The Arkansas Supreme Court stuck a knife in the Arkansas Court of Appeals today in what looks like nothing so much as payback for Court of Appeals snark about an earlier decision dumping review of prisoner post-conviction appeals on the Court of Appeals.

Today, the Supreme Court ordered the Court of Appeals to give a full analysis of an appeal by Brookshire Grocery of an award of workers compensation to a security guard injured while trying to stop a shoplifter.

The Court of Appeals had issued only a "memorandum opinion." It said the Workers Compensation Commission had adequately explained its decision and, in keeping with long-standing policy in such cases, affirmed it without further analysis.

The Supreme Court was having none of that. In an unsigned per curiam opinion, the Supreme Court said:

We decline to consider appellant’s petition without the issue first being analyzed by a court of law. The court of appeals’ opinion provides no meaningful analysis. We therefore vacate the court of appeals’ opinion and remand this case to the court of appeals to properly analyze this case.

When the court of appeals handed down its per curiam [aboutr memorandum opinions in 1985], the court of appeals was just six years old and consisted of only six judges. The court faced a large backlog of cases, and as a means of managing a crushing workload, it promulgated its memorandum-opinion policy.

Since that time, however, the legislature doubled the number of judges on the court of appeals. Moreover, while the court of appeals averaged 869 cases per year disposed of by written opinion during the years 2001-2009, in 2016 it handed down only 570 written opinions. Accordingly, the rationale for handing down memorandum opinions no longer exists. We therefore overrule [the 1985 opinion]. Henceforth, all briefed cases submitted to the court of appeals must be disposed of by full, written majority opinions.
The Court of Appeals memorandum opinion complied with Supreme Court rules, by the way. But in the opinion today, the Supreme Court also changed that rule to prohibit memorandum opinions.

Background: The Court of Appeals griped about the dumping of post-conviction relief petitions by means of a footnote in an opinion and also noted that the Supreme Court had a staff of lawyers to handle the cases. That, in turn, prompted a news release from the Supreme Court remonstrating the Court of Appeals. Court of Appeals Chief Judge Rita Gruber also was called for a wood-shedding in an ambush meeting with the full Supreme Court.

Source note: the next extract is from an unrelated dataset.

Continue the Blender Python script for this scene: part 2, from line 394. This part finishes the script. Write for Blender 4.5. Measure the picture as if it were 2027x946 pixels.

Further background: The Supreme Court hates that it only makes about $5,000 a year more per justice than the Court of Appeals and has asked for an 11 percent pay raise (despite already ranking 29th in the country) while recommending only 2 percent for the Court of Appeals.

Here's today's opinion.
Meow.

PS: An anonymous legal researcher has sent me data that shows the Supreme Court justices — Rhonda Wood, Courtney Goodson, Robin Wynne, Jo Hart and Karen Baker — who served on the Court of Appeals post-expansion had all written or sat on panels that issued memorandum opinions. Lots of them.